New Spintronics Material Could Advance Quantum Computing

Scientists have recently created a new spintronics material called bismuthene, which has similar properties to that of graphene. Because it works at room temperature instead of the incredibly cold, as low as -450 F, bismuthene makes the idea of spintronics information transmission much more realistic. Bismuthene is a combination of silicon carbide substrate and bismuth atoms.

If you’ve never heard of spintronics before, it is a form of nanoscale electronics based on the electron’s spin rather than its charge. If made viable, spintronics could change the world of electronics by providing faster data transfers, low energy consumption, and having four states, rather than only two states as in traditional computing. Because of it quantum state manipulation, bismuthene has the potential accelerate computation and free manufacturers from the difficulties involved in the fabrication of sub-10nm semiconductors.

Developed in Germany by a team of scientists from the University of Wurzberg, bismuthene consists of a layer of bismuth, only as thick as a single atom, on top of a silicon carbide substrate.  When laid on top of the substrate the bismuth forms a honeycomb pattern, the same as graphene. But, unlike graphene, bismuthene creates a chemical bond with the silicon carbide, which remains conductive and also insulative in the center.

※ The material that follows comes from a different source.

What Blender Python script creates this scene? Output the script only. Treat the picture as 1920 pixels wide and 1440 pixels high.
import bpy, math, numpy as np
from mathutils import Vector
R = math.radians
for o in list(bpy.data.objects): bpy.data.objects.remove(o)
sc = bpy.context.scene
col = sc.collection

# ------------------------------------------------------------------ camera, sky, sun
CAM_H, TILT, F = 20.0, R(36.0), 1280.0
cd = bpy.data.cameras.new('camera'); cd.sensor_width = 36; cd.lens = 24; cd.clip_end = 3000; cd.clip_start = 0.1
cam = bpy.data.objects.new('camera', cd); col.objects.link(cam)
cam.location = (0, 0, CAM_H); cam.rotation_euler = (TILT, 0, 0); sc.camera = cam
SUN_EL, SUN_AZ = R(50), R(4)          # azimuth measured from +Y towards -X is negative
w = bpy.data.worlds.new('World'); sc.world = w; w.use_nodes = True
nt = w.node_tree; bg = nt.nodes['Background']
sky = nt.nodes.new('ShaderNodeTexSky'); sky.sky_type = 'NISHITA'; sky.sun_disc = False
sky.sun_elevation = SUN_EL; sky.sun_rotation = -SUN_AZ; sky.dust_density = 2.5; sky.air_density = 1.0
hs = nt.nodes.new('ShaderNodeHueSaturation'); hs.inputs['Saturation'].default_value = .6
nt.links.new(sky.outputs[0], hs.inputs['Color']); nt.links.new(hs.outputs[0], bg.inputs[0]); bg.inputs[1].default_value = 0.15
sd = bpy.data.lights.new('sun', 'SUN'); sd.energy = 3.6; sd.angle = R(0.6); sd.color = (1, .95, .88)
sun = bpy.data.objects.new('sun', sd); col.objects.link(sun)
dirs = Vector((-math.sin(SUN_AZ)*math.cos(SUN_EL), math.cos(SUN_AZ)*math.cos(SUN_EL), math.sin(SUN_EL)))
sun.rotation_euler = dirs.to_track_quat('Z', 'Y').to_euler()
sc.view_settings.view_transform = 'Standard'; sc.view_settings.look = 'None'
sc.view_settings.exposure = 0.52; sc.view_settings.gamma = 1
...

For spintronics to function, there cannot be any short circuits through the substrate or material, therefore the insulative center is key.

Although this is very new research, the research team have had run their own successful experiments and are optimistic about the future. However, it is doubtful that we will see bismuthene in commercial electronics anytime soon, much more work is needed to develop the material into usable products but when they do they are sure to be exceptional.